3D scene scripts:
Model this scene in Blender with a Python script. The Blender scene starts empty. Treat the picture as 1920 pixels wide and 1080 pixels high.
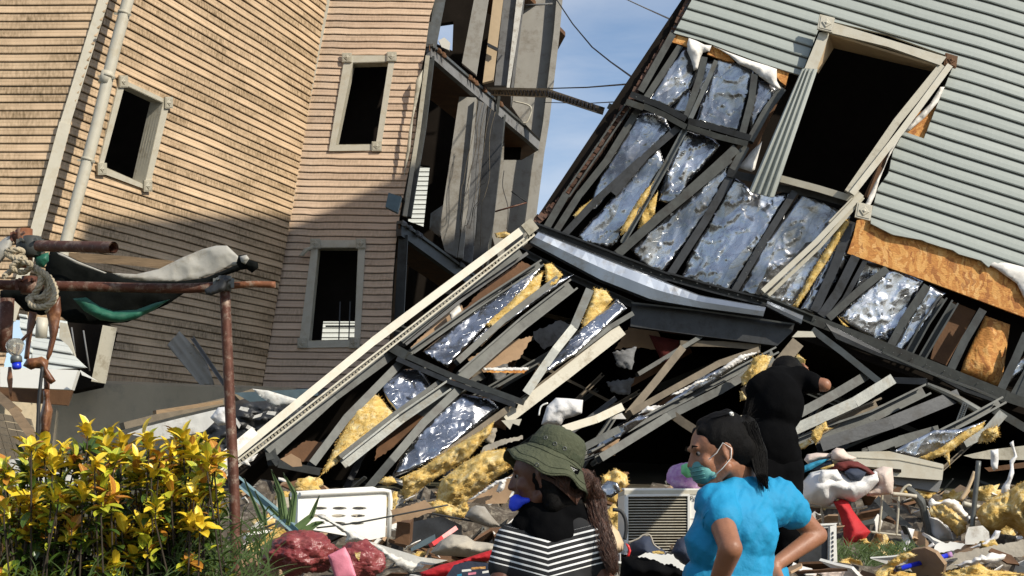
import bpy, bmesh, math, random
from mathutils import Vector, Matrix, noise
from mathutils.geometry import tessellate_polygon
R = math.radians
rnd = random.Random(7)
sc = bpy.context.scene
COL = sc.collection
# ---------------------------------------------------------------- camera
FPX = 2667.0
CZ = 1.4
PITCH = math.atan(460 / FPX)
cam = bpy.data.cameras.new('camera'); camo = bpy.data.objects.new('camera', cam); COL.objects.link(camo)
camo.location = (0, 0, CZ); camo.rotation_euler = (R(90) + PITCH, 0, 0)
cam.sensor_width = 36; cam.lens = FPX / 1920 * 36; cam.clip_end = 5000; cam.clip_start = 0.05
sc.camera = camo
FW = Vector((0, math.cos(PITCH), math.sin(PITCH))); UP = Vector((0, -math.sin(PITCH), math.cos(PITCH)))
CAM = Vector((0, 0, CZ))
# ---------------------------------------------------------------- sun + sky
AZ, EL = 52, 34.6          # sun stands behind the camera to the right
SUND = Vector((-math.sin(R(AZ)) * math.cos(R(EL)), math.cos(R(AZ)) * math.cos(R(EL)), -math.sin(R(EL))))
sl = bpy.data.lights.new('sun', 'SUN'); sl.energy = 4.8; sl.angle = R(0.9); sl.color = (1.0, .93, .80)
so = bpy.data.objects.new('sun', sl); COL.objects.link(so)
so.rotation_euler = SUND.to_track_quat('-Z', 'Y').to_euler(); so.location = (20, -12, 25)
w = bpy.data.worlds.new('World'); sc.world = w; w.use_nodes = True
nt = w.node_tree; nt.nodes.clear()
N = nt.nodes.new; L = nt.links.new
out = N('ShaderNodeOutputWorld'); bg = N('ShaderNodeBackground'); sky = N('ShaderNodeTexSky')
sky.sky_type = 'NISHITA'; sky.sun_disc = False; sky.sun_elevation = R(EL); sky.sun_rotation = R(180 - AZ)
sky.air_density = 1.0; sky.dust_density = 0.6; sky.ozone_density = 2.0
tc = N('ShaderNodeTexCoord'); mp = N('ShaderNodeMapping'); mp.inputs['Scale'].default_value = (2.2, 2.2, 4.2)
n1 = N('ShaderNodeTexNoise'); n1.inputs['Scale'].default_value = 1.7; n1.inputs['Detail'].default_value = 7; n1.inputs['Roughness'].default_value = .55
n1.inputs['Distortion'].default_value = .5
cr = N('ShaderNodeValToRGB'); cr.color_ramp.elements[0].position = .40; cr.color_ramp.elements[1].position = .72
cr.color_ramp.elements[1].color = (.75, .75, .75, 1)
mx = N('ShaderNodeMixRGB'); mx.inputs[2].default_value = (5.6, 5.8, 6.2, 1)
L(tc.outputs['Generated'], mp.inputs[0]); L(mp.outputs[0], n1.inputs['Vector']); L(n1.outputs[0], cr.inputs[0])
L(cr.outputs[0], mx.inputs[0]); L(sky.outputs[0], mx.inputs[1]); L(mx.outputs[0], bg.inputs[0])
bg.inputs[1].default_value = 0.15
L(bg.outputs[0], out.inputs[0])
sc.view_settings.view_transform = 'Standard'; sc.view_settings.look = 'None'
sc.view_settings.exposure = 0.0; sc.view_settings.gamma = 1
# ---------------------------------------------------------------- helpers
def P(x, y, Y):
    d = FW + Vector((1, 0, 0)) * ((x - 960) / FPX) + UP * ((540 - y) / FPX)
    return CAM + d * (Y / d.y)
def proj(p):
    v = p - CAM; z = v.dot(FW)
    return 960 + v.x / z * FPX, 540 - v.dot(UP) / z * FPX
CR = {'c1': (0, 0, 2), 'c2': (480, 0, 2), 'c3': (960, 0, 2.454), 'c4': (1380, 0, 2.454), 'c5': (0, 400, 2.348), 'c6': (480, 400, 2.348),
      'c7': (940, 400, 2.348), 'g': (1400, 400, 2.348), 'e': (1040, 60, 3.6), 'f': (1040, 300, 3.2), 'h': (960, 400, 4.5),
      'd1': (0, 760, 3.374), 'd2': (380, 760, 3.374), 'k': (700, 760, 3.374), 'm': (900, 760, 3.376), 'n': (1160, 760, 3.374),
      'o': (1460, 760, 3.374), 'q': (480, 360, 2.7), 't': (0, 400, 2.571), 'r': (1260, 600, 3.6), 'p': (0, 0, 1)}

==

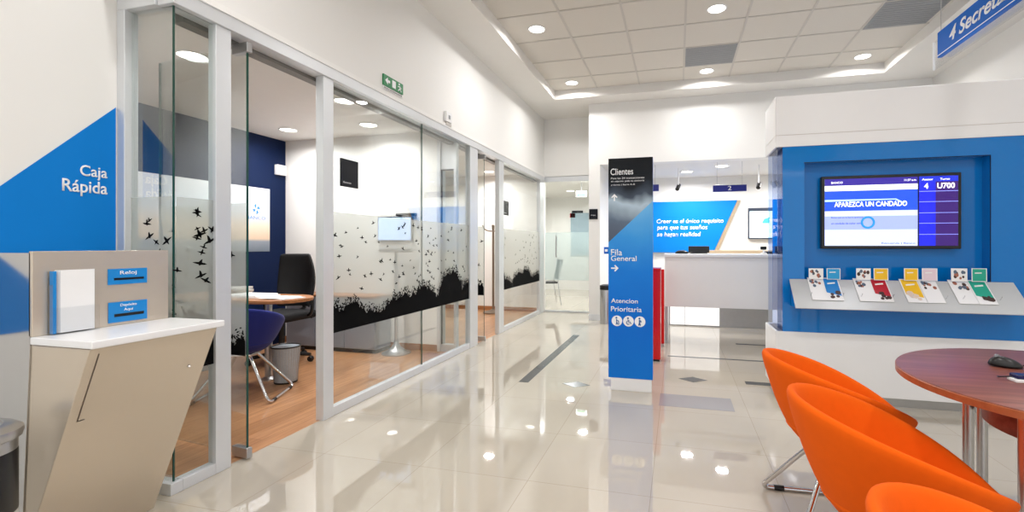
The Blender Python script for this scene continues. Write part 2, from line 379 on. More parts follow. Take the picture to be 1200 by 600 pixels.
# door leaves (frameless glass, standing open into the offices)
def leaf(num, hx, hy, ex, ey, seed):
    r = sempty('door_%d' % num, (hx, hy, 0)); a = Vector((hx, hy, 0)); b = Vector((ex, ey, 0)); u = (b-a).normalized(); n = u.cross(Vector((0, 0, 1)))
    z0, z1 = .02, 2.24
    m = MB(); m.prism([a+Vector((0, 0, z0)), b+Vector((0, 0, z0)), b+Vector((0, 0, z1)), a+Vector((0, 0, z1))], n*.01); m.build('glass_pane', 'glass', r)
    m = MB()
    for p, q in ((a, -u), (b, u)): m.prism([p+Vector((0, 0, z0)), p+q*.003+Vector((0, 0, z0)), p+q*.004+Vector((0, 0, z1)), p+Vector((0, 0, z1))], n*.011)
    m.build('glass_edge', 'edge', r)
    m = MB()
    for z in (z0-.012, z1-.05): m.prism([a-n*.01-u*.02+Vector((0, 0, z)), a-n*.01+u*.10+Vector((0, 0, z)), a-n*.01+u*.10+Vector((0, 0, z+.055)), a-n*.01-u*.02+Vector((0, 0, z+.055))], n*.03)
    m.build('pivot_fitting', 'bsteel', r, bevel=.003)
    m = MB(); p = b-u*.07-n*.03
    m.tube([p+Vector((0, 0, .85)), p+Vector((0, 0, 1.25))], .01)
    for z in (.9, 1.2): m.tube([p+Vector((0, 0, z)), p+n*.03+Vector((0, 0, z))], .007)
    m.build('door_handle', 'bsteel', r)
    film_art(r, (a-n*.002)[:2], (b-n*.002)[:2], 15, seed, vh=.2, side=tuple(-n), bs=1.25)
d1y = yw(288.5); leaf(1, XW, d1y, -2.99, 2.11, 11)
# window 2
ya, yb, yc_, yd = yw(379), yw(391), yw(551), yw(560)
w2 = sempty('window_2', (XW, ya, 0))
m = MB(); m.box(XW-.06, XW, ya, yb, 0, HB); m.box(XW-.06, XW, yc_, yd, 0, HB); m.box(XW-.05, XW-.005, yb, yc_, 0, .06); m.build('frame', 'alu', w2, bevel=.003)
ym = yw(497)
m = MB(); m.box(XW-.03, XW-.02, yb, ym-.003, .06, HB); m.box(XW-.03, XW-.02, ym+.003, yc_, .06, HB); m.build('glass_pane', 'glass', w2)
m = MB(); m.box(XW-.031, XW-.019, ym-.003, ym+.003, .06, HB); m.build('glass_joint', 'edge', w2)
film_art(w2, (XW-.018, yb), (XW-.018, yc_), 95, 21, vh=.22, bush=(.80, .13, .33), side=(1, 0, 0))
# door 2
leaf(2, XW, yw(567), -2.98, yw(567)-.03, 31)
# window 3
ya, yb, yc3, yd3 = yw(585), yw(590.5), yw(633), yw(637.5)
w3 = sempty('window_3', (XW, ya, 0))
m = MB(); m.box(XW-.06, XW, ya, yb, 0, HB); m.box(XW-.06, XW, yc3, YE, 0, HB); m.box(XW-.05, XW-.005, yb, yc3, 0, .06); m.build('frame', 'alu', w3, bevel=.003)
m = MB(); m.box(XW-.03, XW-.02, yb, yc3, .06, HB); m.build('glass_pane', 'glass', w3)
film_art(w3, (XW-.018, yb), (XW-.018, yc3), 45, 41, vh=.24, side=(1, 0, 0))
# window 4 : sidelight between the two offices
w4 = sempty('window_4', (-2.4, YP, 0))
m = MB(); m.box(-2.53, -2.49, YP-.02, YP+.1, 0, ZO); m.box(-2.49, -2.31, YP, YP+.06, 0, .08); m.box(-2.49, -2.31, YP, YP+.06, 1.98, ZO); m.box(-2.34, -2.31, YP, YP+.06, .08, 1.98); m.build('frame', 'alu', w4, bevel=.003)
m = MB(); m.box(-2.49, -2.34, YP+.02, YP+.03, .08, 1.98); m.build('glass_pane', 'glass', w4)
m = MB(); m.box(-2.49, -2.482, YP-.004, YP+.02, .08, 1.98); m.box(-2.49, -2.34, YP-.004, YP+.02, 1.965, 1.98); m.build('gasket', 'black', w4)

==

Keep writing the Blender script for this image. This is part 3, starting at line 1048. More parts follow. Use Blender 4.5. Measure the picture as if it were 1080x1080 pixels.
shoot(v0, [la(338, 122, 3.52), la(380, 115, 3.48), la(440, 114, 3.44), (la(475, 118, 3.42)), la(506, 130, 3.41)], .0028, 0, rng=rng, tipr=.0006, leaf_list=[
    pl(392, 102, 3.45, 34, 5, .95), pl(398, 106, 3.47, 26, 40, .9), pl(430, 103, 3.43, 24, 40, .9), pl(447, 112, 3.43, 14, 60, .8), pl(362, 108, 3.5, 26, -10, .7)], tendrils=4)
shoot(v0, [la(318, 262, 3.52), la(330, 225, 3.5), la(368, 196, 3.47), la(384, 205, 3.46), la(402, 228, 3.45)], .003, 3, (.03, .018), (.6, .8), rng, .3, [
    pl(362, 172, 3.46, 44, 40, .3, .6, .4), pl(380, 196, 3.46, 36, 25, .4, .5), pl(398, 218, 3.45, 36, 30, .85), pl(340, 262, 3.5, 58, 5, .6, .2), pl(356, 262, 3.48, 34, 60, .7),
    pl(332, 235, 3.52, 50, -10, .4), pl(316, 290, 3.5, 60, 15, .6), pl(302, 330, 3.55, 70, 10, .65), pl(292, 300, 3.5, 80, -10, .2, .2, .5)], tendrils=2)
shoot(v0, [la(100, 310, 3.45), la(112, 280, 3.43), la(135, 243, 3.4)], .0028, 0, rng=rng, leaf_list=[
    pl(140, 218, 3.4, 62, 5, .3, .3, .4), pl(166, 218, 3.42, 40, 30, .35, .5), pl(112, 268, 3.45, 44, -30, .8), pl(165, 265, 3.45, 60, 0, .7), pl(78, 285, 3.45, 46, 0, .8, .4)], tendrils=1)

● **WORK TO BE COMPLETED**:
Among the lines above, find the one with "Keep writing the" and the one with "0, .8, .4)], tendrils=1)". Quote both and everything between them, exactly.

● **ANSWER TO THIS PROBLEM**:
Keep writing the Blender script for this image. This is part 3, starting at line 1048. More parts follow. Use Blender 4.5. Measure the picture as if it were 1080x1080 pixels.
shoot(v0, [la(338, 122, 3.52), la(380, 115, 3.48), la(440, 114, 3.44), (la(475, 118, 3.42)), la(506, 130, 3.41)], .0028, 0, rng=rng, tipr=.0006, leaf_list=[
    pl(392, 102, 3.45, 34, 5, .95), pl(398, 106, 3.47, 26, 40, .9), pl(430, 103, 3.43, 24, 40, .9), pl(447, 112, 3.43, 14, 60, .8), pl(362, 108, 3.5, 26, -10, .7)], tendrils=4)
shoot(v0, [la(318, 262, 3.52), la(330, 225, 3.5), la(368, 196, 3.47), la(384, 205, 3.46), la(402, 228, 3.45)], .003, 3, (.03, .018), (.6, .8), rng, .3, [
    pl(362, 172, 3.46, 44, 40, .3, .6, .4), pl(380, 196, 3.46, 36, 25, .4, .5), pl(398, 218, 3.45, 36, 30, .85), pl(340, 262, 3.5, 58, 5, .6, .2), pl(356, 262, 3.48, 34, 60, .7),
    pl(332, 235, 3.52, 50, -10, .4), pl(316, 290, 3.5, 60, 15, .6), pl(302, 330, 3.55, 70, 10, .65), pl(292, 300, 3.5, 80, -10, .2, .2, .5)], tendrils=2)
shoot(v0, [la(100, 310, 3.45), la(112, 280, 3.43), la(135, 243, 3.4)], .0028, 0, rng=rng, leaf_list=[
    pl(140, 218, 3.4, 62, 5, .3, .3, .4), pl(166, 218, 3.42, 40, 30, .35, .5), pl(112, 268, 3.45, 44, -30, .8), pl(165, 265, 3.45, 60, 0, .7), pl(78, 285, 3.45, 46, 0, .8, .4)], tendrils=1)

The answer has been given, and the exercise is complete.